Sketch Your Notes


Jenna Keiffer, Social Media Manager, Staff Writer

Taking notes are typically something students and teachers alike do not enjoy, tending to be monotonous, repetitive, and sometimes time consuming. Regardless of how much of a pain note-taking may be, it’s necessary in order to learn in most class settings. What if you told you that taking notes didn’t have to be so terrible?There is a solution to tired students and teacher’s complaints, and it’s called sketchnoting. 

Sketchnoting, a newer concept, is a fresh take on taking notes. The main idea is that your notes become stylized and personalized to how you would like them to be. This includes using fun-colored pens, pencils, markers, writing in different fonts with different symbols, and really just making your notes more simplified and appealing to the eye, so you can study and learn much more efficiently. 

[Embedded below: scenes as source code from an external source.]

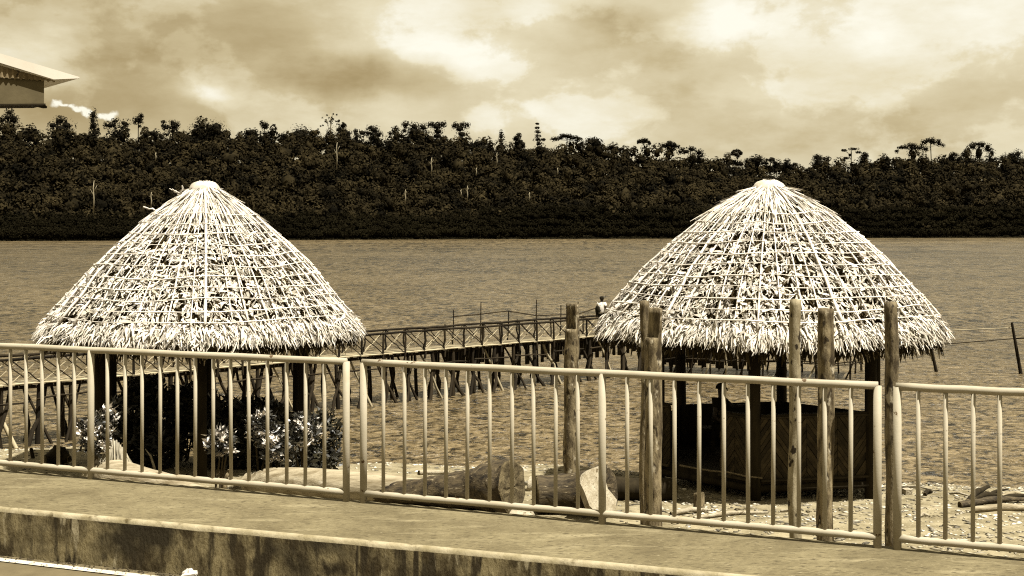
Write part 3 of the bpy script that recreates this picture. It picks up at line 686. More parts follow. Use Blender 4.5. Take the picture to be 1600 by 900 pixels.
# ---- walls and floor of the right hut
th, rf, P, gz = HR
FZ = 1.24
q = MB(); q.prism([(x, y, FZ - .12) for (x, y) in P][::-1], (0, 0, .12)); part('floor', q, m_dark, th)
for k in range(6):
    (x0, y0), (x1, y1) = P[k], P[(k + 1) % 6]; q = MB(); q.tube([(x0, y0, FZ - .19), (x1, y1, FZ - .19)], .075, 8); part('floor_beam', q, m_dark, th, True)
def wall(P0, P1, u0, u1, lit=True):
    """woven panel between two posts; u0..u1 fraction of the side"""
    P0 = Vector((*P0, 0)); P1 = Vector((*P1, 0)); d = (P1 - P0); Lh = d.length; d.normalize(); nrm = Vector((d.y, -d.x, 0))
    c = Vector((5.04, 24.9, 0)); mid_ = (P0 + P1) / 2
    if (mid_ - c).dot(nrm) < 0: nrm = -nrm
    za, zb = FZ - .02, 2.33; a0, a1 = u0 * Lh, u1 * Lh
    def pt(u, z, o_): return P0 + d * u + nrm * o_ + Vector((0, 0, z))
    q = MB(); q.prism([pt(a0, za, .0), pt(a1, za, .0), pt(a1, zb, .0), pt(a0, zb, .0)], nrm * -.02); wl = part('wall_panel', q, m_dark, th)
    q = MB(); q.prism([pt(a0, zb + .005, .05), pt(a1, zb + .005, .05), pt(a1, zb + .035, .05), pt(a0, zb + .035, .05)], nrm * -.12); part('wall_top_board', q, m_dark, wl)
    q = MB(); q.tube([pt(a0, za - .02, .06), pt(a1, za - .02, .06)], .028, 6); part('bottom_batten', q, m_weave, wl)
    q = MB(); q.tube([pt(a0, zb - .015, .05), pt(a1, zb - .015, .05)], .022, 6); part('top_batten', q, m_weave, wl)
    colw = .30; ncol = max(1, round((a1 - a0) / colw)); colw = (a1 - a0) / ncol; sw = .125
    for ci in range(ncol):
        ul, ur = a0 + ci * colw + .004, a0 + (ci + 1) * colw - .004; sgn = 1 if ci % 2 == 0 else -1
        slope = sgn * 1.35; dz_ = slope * (ur - ul); zlo = min(za, za - dz_) - .15; nS = int((zb - zlo) / sw) + 3
        for si in range(nS):
            z0 = zlo + si * sw + rnd(-.008, .008); z1 = z0 + sw - .012
            poly = [(ul, z0), (ur, z0 + dz_), (ur, z1 + dz_), (ul, z1)]
            # clip to za..zb
            for lim, keep_hi in ((za, True), (zb, False)):
                outp = []
                for i_ in range(len(poly)):
                    A_, B_ = poly[i_], poly[(i_ + 1) % len(poly)]; ia = (A_[1] >= lim) == keep_hi or A_[1] == lim; ib = (B_[1] >= lim) == keep_hi or B_[1] == lim
                    if ia: outp.append(A_)
                    if ia != ib: f_ = (lim - A_[1]) / (B_[1] - A_[1]); outp.append((A_[0] + (B_[0] - A_[0]) * f_, lim))
                poly = outp
                if len(poly) < 3: break
            if len(poly) < 3: continue
            o0 = .004; o1 = .012 + rnd(0, .014); q = MB()
            q.prism([pt(u, z, o0) for u, z in poly], nrm * o1)
            part('bamboo_strip', q, m_weave, wl)
wall(P[1], P[0], .03, .13); wall(P[1], P[0], .66, .96)       # either side of the doorway
wall(P[0], P[5], .04, .97); wall(P[5], P[4], .05, .97)
def backwall(P0, P1):
    P0 = Vector((*P0, 0)); P1 = Vector((*P1, 0)); q = MB(); d = (P1 - P0).normalized(); nn = Vector((d.y, -d.x, 0)) * .02
    q.prism([P0 + Vector((0, 0, FZ)), P1 + Vector((0, 0, FZ)), P1 + Vector((0, 0, 2.03)), P0 + Vector((0, 0, 2.03))], nn); part('wall_panel', q, m_dark, th)
for k in (1, 2, 3): backwall(P[k], P[(k + 1) % 6])
q = MB(); q.box((5.0, 25.6, 1.68), (1.3, .2, .03)); q.box((4.0, 25.6, 1.45), (.04, .15, .2)); q.box((6.0, 25.6, 1.45), (.04, .15, .2)); part('bench', q, m_dark, th)
stick('thin_pole', U(1062, 727, 22.9), U(1192, 747, 22.35), .018, m_post, th)

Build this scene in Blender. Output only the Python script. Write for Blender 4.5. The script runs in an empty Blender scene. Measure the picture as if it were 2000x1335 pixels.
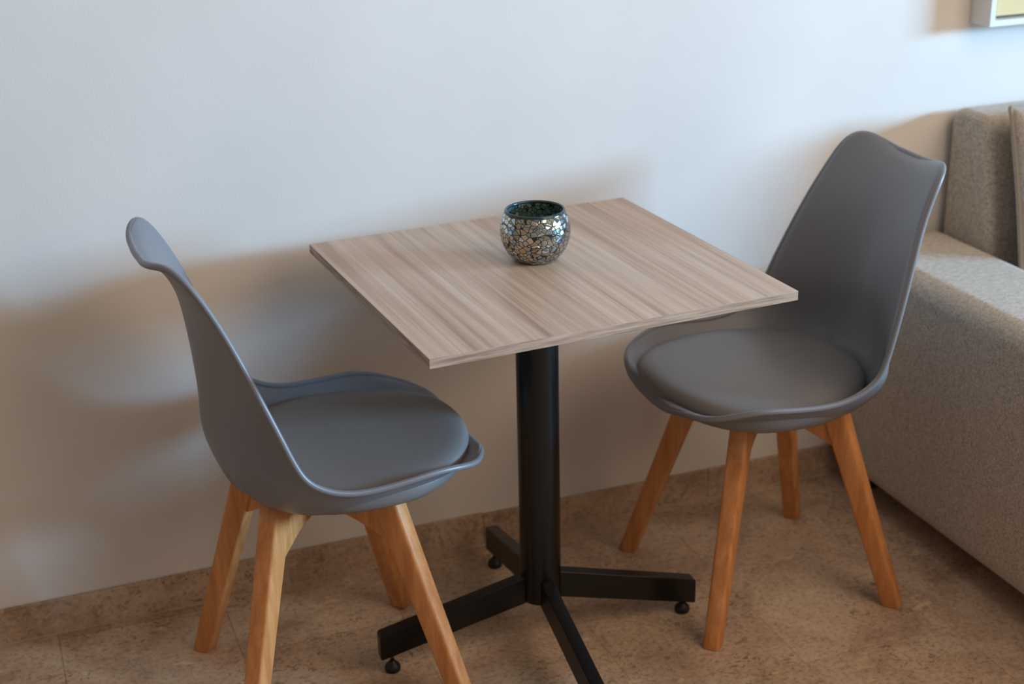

The Pioneer Press met with, the one and only, Mrs. Wright, Jonathan Alder High School’s librarian, on Thursday September 5th, to discuss her views on sketchnoting. Sketchnoting is a form of note taking that has been gaining ground at JAHS. Mrs. Wright says, “Most teachers are hopping on board because they love the idea of simplifying notes for students. Plus, it’s more fun to make colorful notes rather than just copy and pasting a jumbled mess of words!” 

Wright has attended as well as taught a handful of sketchnoting classes, and had many helpful tips to share to anybody who may be discouraged or intimidated by the idea. “Some don’t even want to give sketchnoting a try,” Wright explains. “Students and teachers are so used to notes just being bullet point upon bullet point, but none of this sticks in a student’s brain!” Wright went on to joke about how she may be no artist, but even simple doodles of lightbulbs, stars, or question marks help bring any set of notes to life. “When your brain can put an image to a word or phrase, it processes things much quicker than a confusing definition.” 


Katie Vaugh, a senior at JAHS, is an advocate for sketchnoting, as she was doing it before it was even a thing! “It helps me remember the content when I’m taking notes and makes studying much easier and more enjoyable,” Vaughn says. “I truly think my grades have improved since I started sketchnoting, because the definitions just click in my head.”


So if traditional notes just aren’t you thing, and you’re looking for a new way to learn in class, you should consider trying out sketchnoting. Pick up a pencil, a few fun-colored pens, and start sketchnoting. “The more content you try to capture during a lecture or a meeting, the less you’re thinking about what’s being said. You burn through most of your attention parroting the source.”― Ryder Carroll. Bring back the simplicity in taking notes.